Closely linked to product positioning and communication issues in international marketing are decisions on international branding strategies. The main purpose of branding is to differentiate the company's offerings and to create brand identification and awareness. Branding strategies can be distinguished according to the brand architecture into single brand strategies or family (or umbrella) brand strategies (for a number of products). Companies may also choose to market several brands in a single market.

The company needs to decide which general branding strategy, in terms of the brand architecture, is to be applied for each country market. The main problem in international branding strategies is whether to choose an integrated, global branding approach, which employs a uniform branding approach for all markets, or to use differentiated, regional or local branding strategies. In this context, decisions about the geographic extension of brands are necessary.

The basic strategies are global brands, i.e. establishing a single brand for all markets (“universal brand”) and local brands, implying the use of individual brands on each country market. Mixed strategies are also possible, for example by establishing several regional brands with a focus on several country markets.

Many companies strive for global brands because of the advantages associated with this strategy. Global brands offer the highest possibility of achieving a consistent image across the world and are also a necessary requirement for global advertising campaigns. Global brands have much higher visibility than local brands and their global nature often adds to the image of a brand, and global brands reach the highest (overall) brand equity (Kotabe/Helsen 2014, p. 367). Also, economies of scale are associated with global branding. For example, the cost of creating and strengthening the brand can be spread over large sales volumes.

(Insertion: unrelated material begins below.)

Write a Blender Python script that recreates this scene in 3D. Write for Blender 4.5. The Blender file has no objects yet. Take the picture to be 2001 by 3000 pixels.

However, there are limitations to global branding. For example, if companies offer a diverse product range in international markets, the product offer in the host country does not always fit the global brand's image, thus limiting its applicability. Local brand names might also be easier to understand, and not all global brand names are suitable for internationalisation. Also, if other elements of the international marketing mix are adapted to local conditions, local branding might be more appropriate. For example, if advertising messages are adapted to each market or if products are changed through customisation, product design or recipes to meet local requirements, these strategies are easier to implement under different local brand names.

This also applies to price differentiation, which is easier with different brand names. Thus, brand differentiation can be used as a strategy to limit parallel or grey markets. In this context, companies can also implement mixed strategies, in which a global corporate brand is used in all markets but product brand names are adapted to the local requirements.

International Distribution Strategies
The international distribution strategy is closely connected to the foreign operation modes the MNC applies in the diverse markets. It mainly relates to decisions on the structure of the marketing channels and to marketing logistics:

■ International channel structure and channel design: e.g. types of intermediaries (alternative distribution channels), coverage (intensive, selective, exclusive), length (number of levels), control resources and degree of integration

■ International marketing logistics: physical movement of goods through the international channel systems, e.g. order handling, transportation, inventory, storage, warehousing.

International channel configuration is highly dependent on the availability of marketing channels on each country market and on customer characteristics and culture that determine channel use. Additionally, factors relating to channel costs, channel control or continuity of channel relationships are important.

Channels can vary from direct channels to multilevel channels, employing many types of intermediaries that each serve a particular purpose (Doole/Lowe 2012, p. 327). International channel relationships are complicated by many factors such as those relating to product ownership, geographic, cultural and economic distance and different rules of law.